The title is a pun on the term "by a hair," meaning "by a small amount."
Plot[]
Bugs again challenges Cecil to a race after viewing footage from their previous encounter two years earlier (which seems to depict Cecil as having won fairly instead of by cheating Bugs with his cousins). Bugs then goes to Cecil's tree home disguised as an old man (a parody of Bill Thompson's "Old Timer" character from Fibber McGee and Molly) to ask the turtle his secret. Cecil, not in the least bit fooled by the disguise, so tells him he remarks that his streamlined shell lets him win, and produces a set of blueprints for his "air-flow chassis". The turtle ends the conversation with the comment, "Oh, and another thing... Rabbits aren't very bright, either!" just before slamming the door in the enraged bunny's face. Not getting the hint that the turtle's story is a humbug, Bugs builds the device and prepares for the race.

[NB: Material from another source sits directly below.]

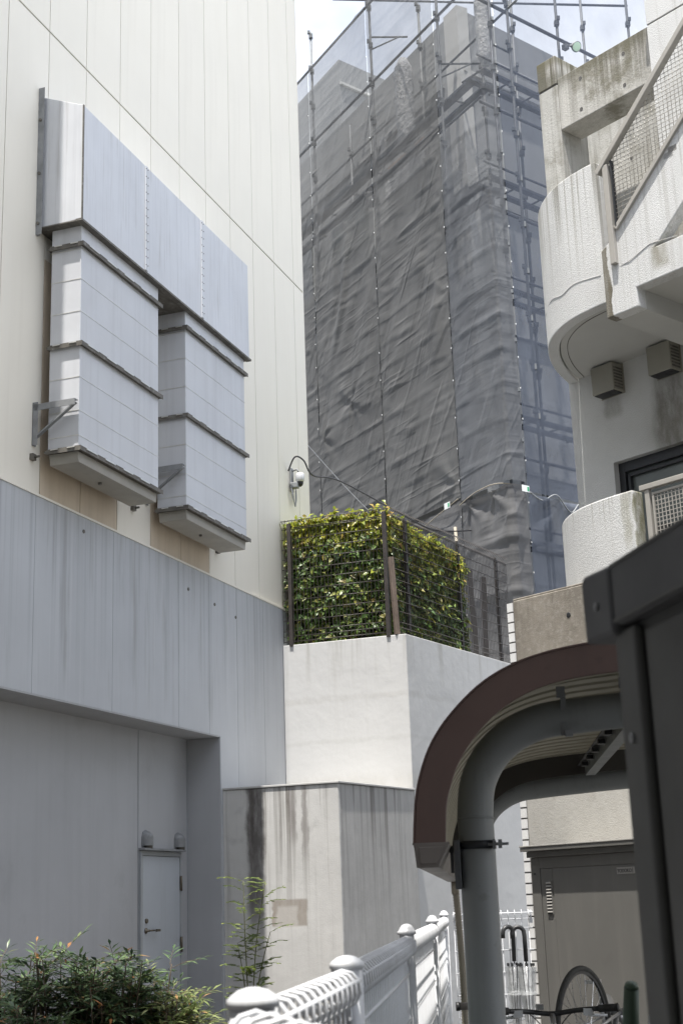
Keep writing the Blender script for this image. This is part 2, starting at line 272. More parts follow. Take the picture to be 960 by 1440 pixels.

Meanwhile, the bunny mob learns of the upcoming match-up and places all its bets on Bugs. ("In fact, we don't even think that the toitle will finish... Do we, boys?" "Duh, no, Boss, no!") The race begins, and Bugs still outpaces his reptilian rival. However, in his new get-up, the dim-witted gangsters mistake him for the turtle. Cecil reinforces this misconception by dressing in a gray rabbit suit and munching on some delicious carrots. The mobsters thus make the shelled Bugs' run a nightmare, ultimately giving the race to Cecil (in an aside to the audience, as the rabbits cheer him, Cecil remarks, "I told you rabbits aren't very bright!"). When Bugs (who, by this time, realizes he's been had) removes the chassis and sobbingly reveals that he's the rabbit, the rabbit gangsters remark, in mock-Bugsy style, "Ehhh, now he tells us!" and commit suicide by shooting themselves with a single bullet that goes through the sides of all of their heads.
The ending where the gambling ring shoots themselves after realizing that they've been trying to sabotage Bugs throughout the cartoon has been cut from many TV prints of this cartoon, including versions shown on the Turner channels Cartoon Network[1] (excluding its appearance on "The Bob Clampett Show"), TBS, and TNT. The scene was also cut when it aired on Turner Classic Movies' animated anthology show Cartoon Alley, but that version uses a fake fade-out after the suicide instead of the iris-out used on TBS and TNT or the dissolve to the dubbed version ending card used on Cartoon Network's non-Bob Clampett Show appearances and currently on Boomerang.
The TBS version also shortens the part where the rabbits pounce on Bugs before he can reach the finish line.[1]
Notes[]
This is the first cartoon to use the modern Bugs Bunny design by Robert McKimson, though it's not until the late-1940s where all the animation directors of Warner Bros. Cartoons finally settled on using McKimson's Bugs design from this cartoon.
The film is a sequel to Tex Avery's 1941 Merrie Melodies short "Tortoise Beats Hare", also starring Bugs Bunny and Cecil Turtle. Bob Clampett took Avery's scenario and altered it for this film.
The USA dubbed print uses the 1947-48 end card and retains the original 1941-1955 MM ending music cue while the EU dubbed print uses the 1937-38 end card with 1938-41 MM ending music cue.[2][3]